**EXERCISE**
Leave out every picture, and retype exactly the lines from the line with "Model this scene" through the line with "C=S.collection", both ends included.

**RECORD EXCERPTS**

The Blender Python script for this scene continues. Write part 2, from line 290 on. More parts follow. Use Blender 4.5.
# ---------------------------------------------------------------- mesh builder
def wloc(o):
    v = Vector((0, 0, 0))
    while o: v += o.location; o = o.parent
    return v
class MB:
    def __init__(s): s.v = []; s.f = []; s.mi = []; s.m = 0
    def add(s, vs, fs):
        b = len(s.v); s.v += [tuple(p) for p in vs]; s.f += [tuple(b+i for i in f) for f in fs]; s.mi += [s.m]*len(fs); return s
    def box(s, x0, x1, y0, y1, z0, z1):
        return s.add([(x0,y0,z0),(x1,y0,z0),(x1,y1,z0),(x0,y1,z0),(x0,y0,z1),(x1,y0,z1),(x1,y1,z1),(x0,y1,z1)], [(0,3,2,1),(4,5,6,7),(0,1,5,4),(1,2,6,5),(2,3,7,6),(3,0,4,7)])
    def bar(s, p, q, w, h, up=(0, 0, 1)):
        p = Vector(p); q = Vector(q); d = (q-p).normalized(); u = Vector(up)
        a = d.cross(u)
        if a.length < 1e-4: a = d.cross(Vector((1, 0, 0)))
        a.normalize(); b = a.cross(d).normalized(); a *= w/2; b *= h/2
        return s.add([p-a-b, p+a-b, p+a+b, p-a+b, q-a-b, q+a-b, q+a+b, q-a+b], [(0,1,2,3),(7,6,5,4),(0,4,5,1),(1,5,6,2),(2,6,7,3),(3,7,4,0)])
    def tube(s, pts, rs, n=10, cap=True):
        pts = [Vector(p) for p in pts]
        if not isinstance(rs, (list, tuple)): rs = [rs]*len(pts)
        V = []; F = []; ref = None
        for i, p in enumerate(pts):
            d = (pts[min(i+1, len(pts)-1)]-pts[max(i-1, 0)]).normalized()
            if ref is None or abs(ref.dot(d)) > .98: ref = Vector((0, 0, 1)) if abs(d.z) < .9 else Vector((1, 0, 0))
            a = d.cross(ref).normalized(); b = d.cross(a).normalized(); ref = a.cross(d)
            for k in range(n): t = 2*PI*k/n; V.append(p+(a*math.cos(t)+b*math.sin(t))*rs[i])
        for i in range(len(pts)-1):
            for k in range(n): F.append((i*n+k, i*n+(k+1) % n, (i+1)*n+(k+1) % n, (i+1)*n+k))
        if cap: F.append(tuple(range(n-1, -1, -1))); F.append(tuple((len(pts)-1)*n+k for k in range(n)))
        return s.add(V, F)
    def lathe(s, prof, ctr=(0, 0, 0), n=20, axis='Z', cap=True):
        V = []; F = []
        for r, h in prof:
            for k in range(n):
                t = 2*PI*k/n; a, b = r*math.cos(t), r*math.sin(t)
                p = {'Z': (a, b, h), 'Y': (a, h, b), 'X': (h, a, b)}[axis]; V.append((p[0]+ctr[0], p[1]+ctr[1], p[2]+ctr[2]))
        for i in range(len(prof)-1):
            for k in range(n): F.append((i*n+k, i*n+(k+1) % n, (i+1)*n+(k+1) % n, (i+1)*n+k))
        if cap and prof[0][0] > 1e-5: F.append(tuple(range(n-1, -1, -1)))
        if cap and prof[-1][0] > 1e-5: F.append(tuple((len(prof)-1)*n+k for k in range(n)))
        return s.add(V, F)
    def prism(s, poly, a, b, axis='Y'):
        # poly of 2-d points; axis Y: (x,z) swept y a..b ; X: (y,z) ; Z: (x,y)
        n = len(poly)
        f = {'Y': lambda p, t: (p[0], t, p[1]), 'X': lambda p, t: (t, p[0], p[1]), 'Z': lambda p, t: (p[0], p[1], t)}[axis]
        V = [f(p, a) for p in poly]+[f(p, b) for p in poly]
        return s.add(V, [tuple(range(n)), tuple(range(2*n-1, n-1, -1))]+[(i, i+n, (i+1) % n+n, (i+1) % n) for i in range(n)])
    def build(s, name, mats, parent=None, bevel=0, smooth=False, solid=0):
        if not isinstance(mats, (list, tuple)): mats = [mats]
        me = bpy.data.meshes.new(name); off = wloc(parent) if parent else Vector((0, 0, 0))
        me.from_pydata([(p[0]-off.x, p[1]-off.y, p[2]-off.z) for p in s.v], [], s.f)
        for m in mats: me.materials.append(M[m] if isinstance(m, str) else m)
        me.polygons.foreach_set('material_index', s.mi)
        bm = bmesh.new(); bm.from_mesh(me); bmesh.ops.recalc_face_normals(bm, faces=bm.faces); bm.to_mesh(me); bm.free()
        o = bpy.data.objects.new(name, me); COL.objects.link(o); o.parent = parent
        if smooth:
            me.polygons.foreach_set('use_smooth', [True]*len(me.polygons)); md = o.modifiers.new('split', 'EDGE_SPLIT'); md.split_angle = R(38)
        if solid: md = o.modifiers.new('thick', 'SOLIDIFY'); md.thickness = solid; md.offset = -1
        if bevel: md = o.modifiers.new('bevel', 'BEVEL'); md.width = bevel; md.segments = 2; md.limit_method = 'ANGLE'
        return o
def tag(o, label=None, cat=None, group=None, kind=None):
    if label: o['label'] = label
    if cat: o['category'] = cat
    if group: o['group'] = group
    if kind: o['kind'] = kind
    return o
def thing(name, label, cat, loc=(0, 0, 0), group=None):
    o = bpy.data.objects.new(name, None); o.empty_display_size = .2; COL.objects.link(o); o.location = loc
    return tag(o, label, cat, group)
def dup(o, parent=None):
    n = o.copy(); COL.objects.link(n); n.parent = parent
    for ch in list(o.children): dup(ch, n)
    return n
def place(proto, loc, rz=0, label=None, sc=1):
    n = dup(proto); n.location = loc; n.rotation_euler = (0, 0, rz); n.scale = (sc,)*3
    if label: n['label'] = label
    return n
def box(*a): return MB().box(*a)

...

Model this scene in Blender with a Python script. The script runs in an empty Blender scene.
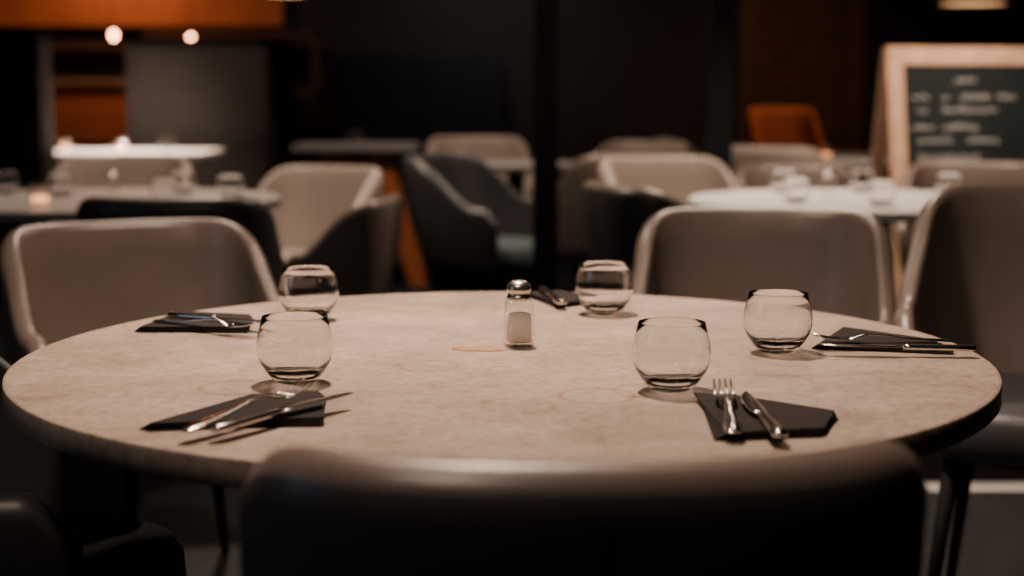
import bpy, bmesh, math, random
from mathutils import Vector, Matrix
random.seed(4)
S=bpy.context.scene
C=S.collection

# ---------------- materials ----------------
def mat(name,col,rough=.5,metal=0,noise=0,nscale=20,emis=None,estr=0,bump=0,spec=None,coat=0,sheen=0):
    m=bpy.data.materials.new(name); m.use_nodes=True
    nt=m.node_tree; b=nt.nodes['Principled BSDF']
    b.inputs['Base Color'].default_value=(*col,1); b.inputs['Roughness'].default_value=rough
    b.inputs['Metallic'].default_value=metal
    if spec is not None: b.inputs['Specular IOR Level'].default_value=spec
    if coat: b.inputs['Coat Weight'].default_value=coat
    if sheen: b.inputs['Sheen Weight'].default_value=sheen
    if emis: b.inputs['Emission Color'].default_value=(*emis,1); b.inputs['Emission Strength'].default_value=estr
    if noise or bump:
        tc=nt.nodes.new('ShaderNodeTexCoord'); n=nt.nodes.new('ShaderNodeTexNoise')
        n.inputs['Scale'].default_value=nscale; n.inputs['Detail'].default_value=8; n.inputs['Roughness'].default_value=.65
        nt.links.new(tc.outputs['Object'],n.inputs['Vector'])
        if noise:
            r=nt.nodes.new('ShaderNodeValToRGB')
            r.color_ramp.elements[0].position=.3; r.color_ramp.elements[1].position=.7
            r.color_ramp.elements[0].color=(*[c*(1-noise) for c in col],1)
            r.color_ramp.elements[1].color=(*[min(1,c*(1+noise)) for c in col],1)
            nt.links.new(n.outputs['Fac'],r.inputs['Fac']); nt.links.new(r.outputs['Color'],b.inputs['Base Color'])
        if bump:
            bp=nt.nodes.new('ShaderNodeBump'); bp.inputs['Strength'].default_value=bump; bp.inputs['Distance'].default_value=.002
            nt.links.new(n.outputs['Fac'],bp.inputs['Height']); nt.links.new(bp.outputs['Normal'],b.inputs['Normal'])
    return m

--

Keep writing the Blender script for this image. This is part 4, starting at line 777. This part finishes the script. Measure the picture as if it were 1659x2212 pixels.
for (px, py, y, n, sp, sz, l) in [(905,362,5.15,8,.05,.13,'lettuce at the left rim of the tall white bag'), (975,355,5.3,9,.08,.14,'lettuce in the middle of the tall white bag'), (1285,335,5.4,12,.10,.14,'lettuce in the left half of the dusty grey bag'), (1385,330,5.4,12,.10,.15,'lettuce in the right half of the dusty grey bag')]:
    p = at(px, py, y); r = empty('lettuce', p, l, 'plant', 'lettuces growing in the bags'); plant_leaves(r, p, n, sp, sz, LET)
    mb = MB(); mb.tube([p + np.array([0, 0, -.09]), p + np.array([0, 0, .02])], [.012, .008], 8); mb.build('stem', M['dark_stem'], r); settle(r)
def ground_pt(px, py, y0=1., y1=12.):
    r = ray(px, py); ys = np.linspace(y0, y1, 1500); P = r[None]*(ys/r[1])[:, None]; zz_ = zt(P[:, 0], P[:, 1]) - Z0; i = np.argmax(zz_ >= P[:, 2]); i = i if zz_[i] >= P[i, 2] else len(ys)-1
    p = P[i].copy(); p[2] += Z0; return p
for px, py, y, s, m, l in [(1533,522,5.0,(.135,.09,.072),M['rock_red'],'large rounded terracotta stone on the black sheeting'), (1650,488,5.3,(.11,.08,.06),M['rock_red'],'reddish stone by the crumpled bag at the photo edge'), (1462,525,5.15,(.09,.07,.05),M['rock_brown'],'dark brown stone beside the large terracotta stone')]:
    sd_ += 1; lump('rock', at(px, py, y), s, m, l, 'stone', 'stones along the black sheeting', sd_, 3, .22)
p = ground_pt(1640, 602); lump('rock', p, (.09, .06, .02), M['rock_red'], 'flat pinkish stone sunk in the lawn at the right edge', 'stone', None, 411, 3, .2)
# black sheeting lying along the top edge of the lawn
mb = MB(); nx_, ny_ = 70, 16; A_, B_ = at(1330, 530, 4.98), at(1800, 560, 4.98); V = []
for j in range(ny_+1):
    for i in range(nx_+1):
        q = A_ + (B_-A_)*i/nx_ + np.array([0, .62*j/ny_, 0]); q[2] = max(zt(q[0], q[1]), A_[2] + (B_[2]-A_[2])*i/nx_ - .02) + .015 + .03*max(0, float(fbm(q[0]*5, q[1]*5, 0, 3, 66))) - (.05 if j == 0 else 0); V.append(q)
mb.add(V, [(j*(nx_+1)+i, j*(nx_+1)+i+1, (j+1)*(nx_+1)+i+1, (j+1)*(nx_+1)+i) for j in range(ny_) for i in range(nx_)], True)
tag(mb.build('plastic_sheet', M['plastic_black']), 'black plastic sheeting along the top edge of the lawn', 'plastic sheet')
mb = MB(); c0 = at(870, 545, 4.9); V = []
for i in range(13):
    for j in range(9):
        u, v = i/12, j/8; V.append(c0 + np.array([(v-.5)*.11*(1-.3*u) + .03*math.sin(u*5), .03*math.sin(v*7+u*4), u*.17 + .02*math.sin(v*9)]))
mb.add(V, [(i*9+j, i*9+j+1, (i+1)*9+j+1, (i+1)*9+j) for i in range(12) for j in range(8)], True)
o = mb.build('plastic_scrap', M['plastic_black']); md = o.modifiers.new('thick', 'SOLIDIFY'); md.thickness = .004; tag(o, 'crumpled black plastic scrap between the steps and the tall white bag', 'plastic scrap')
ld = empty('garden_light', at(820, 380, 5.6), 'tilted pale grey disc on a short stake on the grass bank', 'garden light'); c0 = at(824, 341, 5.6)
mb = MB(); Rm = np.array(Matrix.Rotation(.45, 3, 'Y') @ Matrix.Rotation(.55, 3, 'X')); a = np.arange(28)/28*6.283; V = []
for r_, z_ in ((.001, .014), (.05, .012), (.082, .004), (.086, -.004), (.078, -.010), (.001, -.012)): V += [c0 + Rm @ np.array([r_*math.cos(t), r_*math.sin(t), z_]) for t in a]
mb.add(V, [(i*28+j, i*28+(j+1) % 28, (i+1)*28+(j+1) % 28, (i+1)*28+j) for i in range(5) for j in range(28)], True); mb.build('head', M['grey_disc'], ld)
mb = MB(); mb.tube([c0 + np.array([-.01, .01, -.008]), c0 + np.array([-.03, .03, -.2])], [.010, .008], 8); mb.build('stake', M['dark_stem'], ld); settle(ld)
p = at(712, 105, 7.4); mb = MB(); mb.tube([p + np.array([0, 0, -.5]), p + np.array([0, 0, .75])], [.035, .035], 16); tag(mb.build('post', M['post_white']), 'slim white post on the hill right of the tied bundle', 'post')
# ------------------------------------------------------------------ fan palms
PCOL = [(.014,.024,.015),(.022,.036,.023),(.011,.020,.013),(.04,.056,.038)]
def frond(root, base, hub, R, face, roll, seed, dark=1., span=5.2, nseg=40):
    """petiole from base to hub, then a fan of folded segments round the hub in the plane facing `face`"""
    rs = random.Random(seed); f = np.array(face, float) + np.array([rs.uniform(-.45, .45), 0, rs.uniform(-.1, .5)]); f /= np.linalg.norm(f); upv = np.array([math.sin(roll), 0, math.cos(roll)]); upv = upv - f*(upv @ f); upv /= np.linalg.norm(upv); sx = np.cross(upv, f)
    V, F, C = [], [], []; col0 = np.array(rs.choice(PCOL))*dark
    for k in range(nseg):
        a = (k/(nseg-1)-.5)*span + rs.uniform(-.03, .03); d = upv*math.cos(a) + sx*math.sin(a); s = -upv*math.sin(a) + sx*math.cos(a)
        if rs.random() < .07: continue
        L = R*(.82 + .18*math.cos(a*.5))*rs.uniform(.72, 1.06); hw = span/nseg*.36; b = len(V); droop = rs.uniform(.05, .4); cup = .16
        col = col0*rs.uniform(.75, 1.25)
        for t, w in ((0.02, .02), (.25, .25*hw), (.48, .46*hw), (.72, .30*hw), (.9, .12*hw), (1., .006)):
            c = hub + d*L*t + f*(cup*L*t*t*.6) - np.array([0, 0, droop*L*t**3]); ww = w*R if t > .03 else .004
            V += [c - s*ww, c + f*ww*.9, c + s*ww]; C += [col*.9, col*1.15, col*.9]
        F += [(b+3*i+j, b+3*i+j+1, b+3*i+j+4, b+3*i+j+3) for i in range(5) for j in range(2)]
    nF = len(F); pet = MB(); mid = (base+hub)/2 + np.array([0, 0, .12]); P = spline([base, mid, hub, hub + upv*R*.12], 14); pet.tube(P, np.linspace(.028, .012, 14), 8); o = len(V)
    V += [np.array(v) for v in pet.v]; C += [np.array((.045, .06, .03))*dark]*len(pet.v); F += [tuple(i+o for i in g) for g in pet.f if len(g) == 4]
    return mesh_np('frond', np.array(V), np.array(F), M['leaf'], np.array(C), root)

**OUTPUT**
Model this scene in Blender with a Python script. The script runs in an empty Blender scene.
import bpy, bmesh, math, random
from mathutils import Vector, Matrix
random.seed(4)
S=bpy.context.scene
C=S.collection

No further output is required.